## Begin
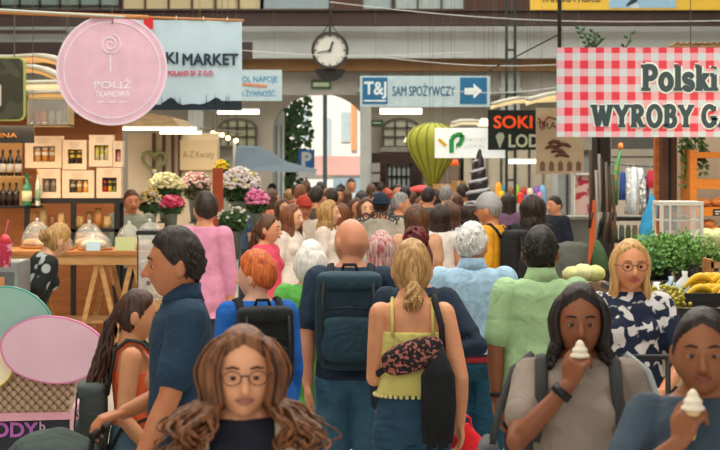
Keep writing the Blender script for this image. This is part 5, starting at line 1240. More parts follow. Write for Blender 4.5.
# clothes rail stall
SR = 92.0
g = MB(); pb(g, 612, 660, 120, 352, 84, .06); solo(g, 'clothes_stall_wall', mat('B9AE9E', .8, kind='plaster', scale=3), 'pale plank back wall of the clothes stall', 'wall')
g = MB(); pb(g, 612, 658, 137, 149, 86, .05); pb(g, 612, 658, 156, 158, 86, .03); solo(g, 'dark_lintel', M('4A4A44', .6), 'dark lintel at the top of the clothes stall', 'lintel')
o = T('clothes_rail', 'thin bent metal rail holding colourful garments', 'rail', base(612, 656, 352, SR, .3))
g = MB(); g.tube([(X(611, SR), Y(SR), Z(162, SR)), (X(625, SR), Y(SR), Z(165, SR)), (X(656, SR), Y(SR), Z(167, SR))], .010, 8); g.build('bar', M('4A4A48', .4), o, True)
for px in (613, 655): g = MB(); g.tube([(X(px, SR), Y(SR)+.02, 0), (X(px, SR), Y(SR)+.02, Z(165, SR))], .012, 8); g.build('upright', M('4A4A48', .4), o, True)
gar = [(622, 172, 200, '2A4A8A', 'blue', 5), (628, 168, 214, '9A9C9A', 'silver sequinned', 5), (633, 167, 214, 'BCC6CC', 'pale grey', 6), (639, 168, 196, 'D8DCE0', 'white', 6), (642, 178, 215, '7A7C78', 'dark silver', 6), (650, 170, 188, 'A8283A', 'red', 7), (646, 176, 212, '3A4A7A', 'navy', 5)]
for i, (px, y0, y1, c_, nm_, wd) in enumerate(gar):
    o = T('hanging_garment', '%s garment hanging on the bent rail' % nm_, 'garment', base(px-2, px+2, y1, SR, .1), 'garments on the clothes rail')
    g = MB(); yy = Y(SR)-.02-.03*(i % 3); zt_, zb_ = Z(y0, SR), Z(y1, SR)
    g.loft([(X(px, SR), yy, zb_, wd/SR*.72, .04), (X(px, SR), yy, (zt_+zb_)/2, wd/SR*.6, .035), (X(px, SR), yy, zt_-.02, wd/SR*.62, .03), (X(px, SR), yy, zt_, .02, .015)], 20)
    for v in g.v: v.x += .006*math.sin(v.z*40+i); v.y += .01*math.sin(v.x*130)
    g.build('fabric', mat(c_, .4 if 'silver' in nm_ else .8, kind='blotch' if 'silver' in nm_ or nm_ == 'pale grey' else 'fabric', col2='D8D8D4' if 'silver' in nm_ or nm_ == 'pale grey' else None, scale=36 if 'silver' in nm_ or nm_ == 'pale grey' else 6), o, True)
    g = MB(); g.tube([(X(px, SR), yy, zt_-.01), (X(px, SR), Y(SR)-.005, Z(166, SR)+.02), (X(px, SR), Y(SR)+.012, Z(166, SR)+.012)], .004, 5); g.build('hook', M('8A8A88', .3), o)
g = MB(); g.tube([(X(613, 96), Y(96), Z(205, 96)), (X(614.5, 96), Y(96), Z(178, 96)), (X(618, 96), Y(96), Z(160, 96)), (X(621, 96), Y(96), Z(149, 96))], [.05, .045, .022, .012], 8); o = solo(g, 'tall_ornament', mat('3E7A44', .7, kind='blotch', col2='8A6A3A', scale=12), 'green tall ornament with an orange tip by the iron column', 'ornament', smooth=True)
g = MB(); g.ell((X(620.5, 96), Y(96)-.01, Z(146, 96)), (.03, .03, .035), 10, 8); g.tube([(X(613, 96), Y(96), Z(205, 96)), (X(613, 96), Y(96), 0)], .02, 6); q = g.build('orange_tip', M('E07A3A'), o); q.location = (0, 0, 0)
o = T('goods_shelf', 'dark shelf with jars below the hanging garments', 'shelf', base(608, 660, 370, 100, .3)); sub('upper_board', BLK, o, (610, 657, 217, 221, 100, .35)); sub('lower_board', BLK, o, (610, 657, 240, 243, 100, .35)); sub('side_panel', BLK, o, (610, 612, 217, 368, 100, .35)); sub('side_panel', BLK, o, (655, 657, 217, 368, 100, .35))
for i in range(6):
    o = T('jar', 'dim green-grey jar on the dark shelf, %s from the left' % ('first', 'second', 'third', 'fourth', 'fifth', 'sixth')[i], 'jar', (X(617+i*6.6, 100), Y(100)+.12, Z(240, 100)), 'jars on the dark shelf'); c_ = o.location
    g = MB(); g.lathe(c_, [(.026, 0), (.027, .1), (.02, .12), (.02, .13)], 12); g.build('glass_body', M(['7A8A6A', '8A9A8A', '6A8A5A', '9A9A7A', '7A9A7A', '8A8A6A'][i], .25), o, True); g = MB(); g.lathe(c_, [(.022, .128), (.022, .145)], 12); g.build('lid', M('B8B4A4', .4), o)
# posts of the right stall
g = MB(); pb(g, 655, 661.5, 120, 411, 121, .08); solo(g, 'orange_wood_post', mat('C8763A', .6, kind='wood', col2='9A4E22'), 'narrow orange wooden post right of the clothes stall', 'post')
o = T('brown_post', 'broad dark brown post with a black groove behind the blue bag', 'post', base(662, 677, 413, 122, .12)); sub('shaft', mat('5A3E30', .6, kind='wood'), o, (662, 677, 100, 412.6, 122, .12)); sub('groove', M('14100E'), o, (668.5, 671, 137, 412, 122, .01, -.006))
# pink umbrella-like thing: closed blue umbrella
o = T('folded_umbrella', 'closed bright blue umbrella leaning in front of the brown post', 'umbrella', (X(645, 128), Y(128), Z(258, 128)))
g = MB(); g.tube([(X(642.5, 128), Y(128), Z(258, 128)), (X(646, 128), Y(128), Z(240, 128)), (X(649.5, 128), Y(128), Z(220, 128)), (X(652, 128), Y(128), Z(205, 128)), (X(652, 128), Y(128), Z(194, 128))], [.030, .055, .060, .042, .010], 16)
for v in g.v: v.x += .006*math.sin(v.z*30)
g.build('canopy', mat('2A86B8', .5, kind='fabric', scale=9), o, True); g = MB(); g.tube([(X(643, 128), Y(128), Z(256, 128)), (X(641, 128), Y(128)+.05, 0)], .010, 8); g.build('shaft', M('3A3A3A'), o)
# cream wall with orange shelves and bread
g = MB(); pb(g, 677, 860, 120, 420, 118, .08); struct('partition_2', g, mat('C9B9A0', .8, kind='plaster', scale=3)); 
SV = 126.0
for i, (y0, y1, lb) in enumerate(((152, 158, 'top orange wooden shelf at right'), (179, 189, 'middle orange wooden shelf at right'), (207, 216, 'lower orange wooden shelf at right'), (236, 241, 'lowest orange wooden shelf carrying bread at right'))):
    g = MB(); pb(g, 697, 820, y0, y1, SV, .40); solo(g, 'bread_shelf', mat('CC7A24', .6, kind='wood', col2='B06418'), lb, 'shelf', 'orange wooden shelves')
o = T('shelf_upright', 'orange vertical post at the left end of the orange shelves', 'post', base(690, 696.5, 421, SV, .1)); sub('shaft', mat('CC7A24', .6, kind='wood', col2='B06418'), o, (690, 697, 150, 420.8, SV, .40))
for i, (px, py, r_) in enumerate(((706, 236, .06), (717, 236, .065), (711, 229.5, .06), (728, 236, .065), (706, 207, .055), (719, 207, .06))):
    o = T('bread_loaf', ('round brown loaf, %s on the orange shelves' % ('front left of the lowest board', 'front centre of the lowest board', 'stacked on top of the lowest board', 'right of the lowest board', 'left of the lower board', 'right of the lower board')[i]), 'bread', (X(px, SV), Y(SV)+.08+(.0 if i != 2 else .02), Z(py, SV)), 'loaves on the orange shelves')
    g = MB(); g.ell(o.location+Vector((0, 0, r_*.62)), (r_, r_, r_*.62), 18, 12); g.build('crust', mat('B8703A', .7, kind='plain', scale=25), o, True); g = MB()
    for k in (-1, 0, 1): g.tube([o.location+Vector((k*.022-.014, -r_*.35, r_*1.13)), o.location+Vector((k*.022, -r_*.1, r_*1.24)), o.location+Vector((k*.022+.01, r_*.2, r_*1.2))], .004, 5)
    g.build('score_marks', M('E0B878'), o)
o = T('price_tag', 'small black price tag on the lowest orange shelf', 'tag', base(713, 722, 216, 129)); sub('card', M('1C1A18'), o, (713, 722, 209, 216, 129, .01)); sub('lines', M('D8D0C0'), o, (715, 720, 211, 212, 129, .002, -.003), (715, 719, 213.5, 214.3, 129, .002, -.003))
# hanging plant
o = T('hanging_plant', 'trailing green plant hanging from below the gingham sign', 'plant', (X(690, 124), Y(124), Z(190, 124))); rr = random.Random(5)
g = MB(); g.lathe((X(691, 124), Y(124)+.02, Z(137, 124)), [(.05, 0), (.08, .11), (.085, .12), (.075, .12)], 18); g.build('pot', M('8A5A40', .7), o, True)
g = MB(); g.tube([(X(691, 124), Y(124)+.02, Z(137, 124)+.12), (X(691, 124), Y(124)+.02, 8.8)], .004, 5); g.build('hanging_cord', M('4A4A40'), o)
gs = MB(); gl = MB()
for k, (xa, xb, yb) in enumerate(((686, 683, 184), (690, 688, 192), (693, 696, 186), (696, 701, 170), (688, 685, 168), (684, 681, 150), (697, 704, 152))):
    P_ = [Vector((X(xa+(xb-xa)*t, 124)+rr.uniform(-.01, .01), Y(124)-.05+rr.uniform(-.03, .03), Z(130+(yb-130)*t, 124))) for t in [i/8 for i in range(9)]]; gs.tube(P_, .004, 5)
    for p in P_[1:]:
        for q in range(3):
            d = Vector((rr.uniform(-1, 1), rr.uniform(-1, .2), rr.uniform(-.9, .2))).normalized(); u = d.orthogonal().normalized()*.022; c2 = p+d*.012; L_ = .055
            gl.add([c2, c2+d*L_*.45+u, c2+d*L_, c2+d*L_*.45-u], [(0, 1, 2, 3)])
gs.build('stems', M('5A6A34'), o); gl.build('leaves', mat('5E8044', .6, scale=20), o)
# white display cabinet on a counter
SW = 156.0
g = MB(); pb(g, 655, 800, 249, 481, 150, .55); solo(g, 'bakery_counter', mat('C9B48A', .6, kind='wood', col2='B49A6A'), 'light wooden counter under the white display cabinet', 'counter')
o = T('display_cabinet', 'small white framed glass cabinet on the light counter', 'cabinet', base(659, 703, 249, SW, .3)); WH = M('DAD4C6', .5)
zc0 = Z(249, 150)
def wb_(x0, x1, z0, z1, d0, d1, nm, m=WH):
    g = MB(); g.box(((X(x0, SW)+X(x1, SW))/2+.03, Y(SW)+(d0+d1)/2+.12, (z0+z1)/2), (X(x1, SW)-X(x0, SW), d1-d0, z1-z0)); return g.build(nm, m, o)
zt_ = Z(206, SW)
for x_ in (659, 699.5): 
    for d in (0, .27): wb_(x_, x_+3.2, zc0, zt_, d, d+.03, 'frame_post')
wb_(659, 703, zt_, zt_+.025, 0, .30, 'top_board'); wb_(659, 703, zc0, zc0+.03, 0, .30, 'bottom_board'); wb_(660, 702, Z(222, SW), Z(222, SW)+.008, .01, .28, 'shelf_board'); wb_(660, 702, Z(238, SW), Z(238, SW)+.008, .01, .28, 'shelf_board')
wb_(660, 702, zc0, zt_, .004, .008, 'glass_front', GL); wb_(668, 670, zc0, zt_, -.004, .01, 'door_bar')
for i, (px, z_) in enumerate(((676, 222), (682, 222), (690, 222), (674, 238), (683, 238), (692, 238))):
    g = MB(); g.lathe((X(px, SW)+.03, Y(SW)+.27, Z(z_, SW)+.008), [(.012, 0), (.03, .02), (.034, .03), (.03, .03)], 14) if i % 2 else g.ell((X(px, SW)+.03, Y(SW)+.27, Z(z_, SW)+.03), (.03, .03, .022), 12, 8); g.build('small_bowl' if i % 2 else 'pastry', M(('E8E2D4' if i % 2 else 'C98A4A')), o, True)
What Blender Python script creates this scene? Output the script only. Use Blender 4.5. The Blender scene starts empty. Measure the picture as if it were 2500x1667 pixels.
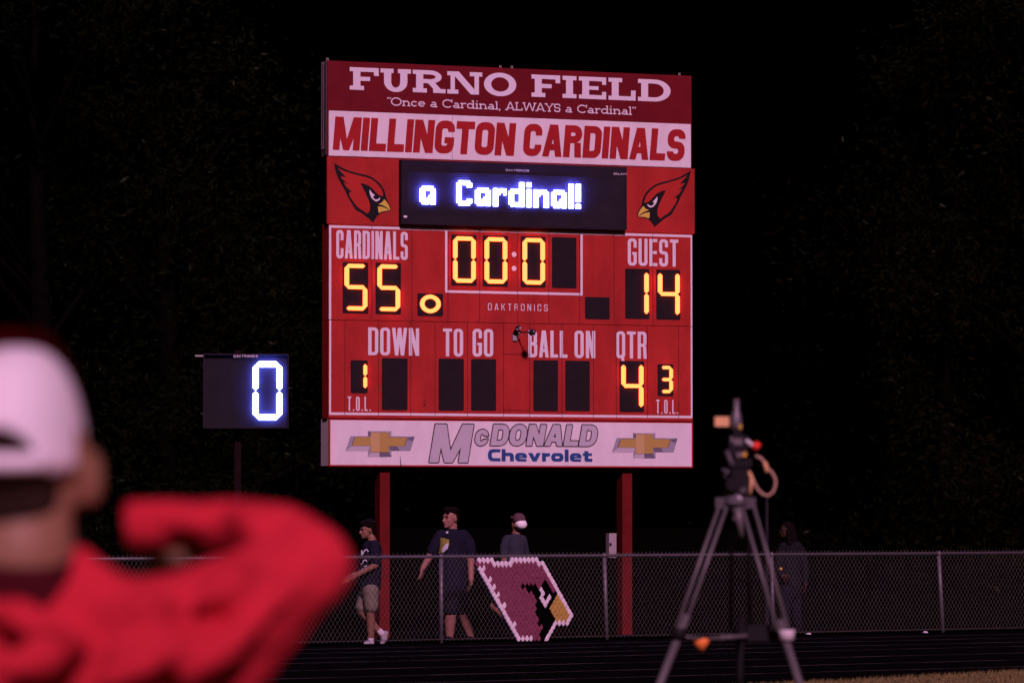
import bpy, math, random
from mathutils import Vector, Matrix
random.seed(7)
R = math.radians
scene = bpy.context.scene
COL = scene.collection

# ------------------------------------------------------------------ camera
F = 10800.0                      # focal length in photo pixels (photo 2500 wide)
CAMZ = 1.67
PITCH = math.atan(424.5 / F)
cam = bpy.data.cameras.new('camera'); camo = bpy.data.objects.new('camera', cam); COL.objects.link(camo)
camo.location = (0, 0, CAMZ); camo.rotation_euler = (math.pi / 2 + PITCH, 0, 0)
cam.sensor_width = 36.0; cam.lens = 36.0 * F / 2500; cam.clip_start = 0.1; cam.clip_end = 1500
cam.dof.use_dof = True; cam.dof.focus_distance = 60.5; cam.dof.aperture_fstop = 5.2
scene.camera = camo
# ------------------------------------------------------------------ world and light
w = bpy.data.worlds.new('World'); scene.world = w; w.use_nodes = True
nt = w.node_tree; bg = nt.nodes['Background']
sky = nt.nodes.new('ShaderNodeTexSky'); sky.sky_type = 'NISHITA'; sky.sun_disc = False
sky.sun_elevation = R(-9); sky.sun_rotation = R(180)
nt.links.new(sky.outputs[0], bg.inputs[0]); bg.inputs[1].default_value = 0.05
SUN_AZ, SUN_EL = R(12), R(31)
sl = bpy.data.lights.new('stadium_light', 'SUN'); slo = bpy.data.objects.new('stadium_light', sl); COL.objects.link(slo)
sl.energy = 2.82; sl.color = (1.0, 0.485, 0.775); sl.angle = R(5.0)
L = Vector((math.sin(SUN_AZ) * math.cos(SUN_EL), -math.cos(SUN_AZ) * math.cos(SUN_EL), math.sin(SUN_EL)))
slo.rotation_euler = L.to_track_quat('Z', 'Y').to_euler(); slo.location = (-4, -20, 30)
scene.view_settings.view_transform = 'Standard'; scene.view_settings.look = 'None'
scene.view_settings.exposure = 0; scene.view_settings.gamma = 1
scene.render.engine = 'CYCLES'
scene.cycles.use_denoising = True
scene.cycles.max_bounces = 5

# ------------------------------------------------------------------ materials
def mat(name, col, rough=0.6, noise=0.0, scale=8.0, metal=0.0, spec=0.3, emit=None, estr=0.0, bump=0.0, col2=None, bscale=None, bdist=.02, streak=None):
    m = bpy.data.materials.new(name); m.use_nodes = True
    t = m.node_tree; b = t.nodes['Principled BSDF']
    b.inputs['Base Color'].default_value = (*col, 1); b.inputs['Roughness'].default_value = rough
    b.inputs['Metallic'].default_value = metal; b.inputs['Specular IOR Level'].default_value = spec
    if noise or bump or col2:
        tc = t.nodes.new('ShaderNodeTexCoord'); n = t.nodes.new('ShaderNodeTexNoise')
        n.inputs['Scale'].default_value = scale; n.inputs['Detail'].default_value = 6; n.inputs['Roughness'].default_value = 0.65
        if streak:
            mp = t.nodes.new('ShaderNodeMapping'); mp.inputs['Scale'].default_value = (1, 1, streak); t.links.new(tc.outputs['Object'], mp.inputs['Vector']); t.links.new(mp.outputs[0], n.inputs['Vector'])
        else: t.links.new(tc.outputs['Object'], n.inputs['Vector'])
        mx = t.nodes.new('ShaderNodeValToRGB')
        c2 = col2 if col2 else tuple(c * (1 - noise) for c in col)
        c1 = col if col2 else tuple(min(1, c * (1 + noise * .6)) for c in col)
        mx.color_ramp.elements[0].color = (*c2, 1); mx.color_ramp.elements[1].color = (*c1, 1)
        mx.color_ramp.elements[0].position = 0.3; mx.color_ramp.elements[1].position = 0.72
        t.links.new(n.outputs['Fac'], mx.inputs['Fac']); t.links.new(mx.outputs['Color'], b.inputs['Base Color'])
        if bump:
            n2 = t.nodes.new('ShaderNodeTexNoise'); n2.inputs['Scale'].default_value = bscale or scale * 3
            n2.inputs['Detail'].default_value = 4
            t.links.new(tc.outputs['Object'], n2.inputs['Vector'])
            bp = t.nodes.new('ShaderNodeBump'); bp.inputs['Strength'].default_value = bump; bp.inputs['Distance'].default_value = bdist
            t.links.new(n2.outputs['Fac'], bp.inputs['Height']); t.links.new(bp.outputs['Normal'], b.inputs['Normal'])
    if emit:
        b.inputs['Emission Color'].default_value = (*emit, 1); b.inputs['Emission Strength'].default_value = estr
    return m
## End
◆ **The exercise**:
Your task is to transcribe exactly the lines starting at the line that contains "What Blender Python" and ending at the line that contains "COL = scene.collection", both included. Leave out the pictures.

◆ **Final result**:
What Blender Python script creates this scene? Output the script only. Use Blender 4.5. The Blender scene starts empty. Measure the picture as if it were 2500x1667 pixels.
import bpy, math, random
from mathutils import Vector, Matrix
random.seed(7)
R = math.radians
scene = bpy.context.scene
COL = scene.collection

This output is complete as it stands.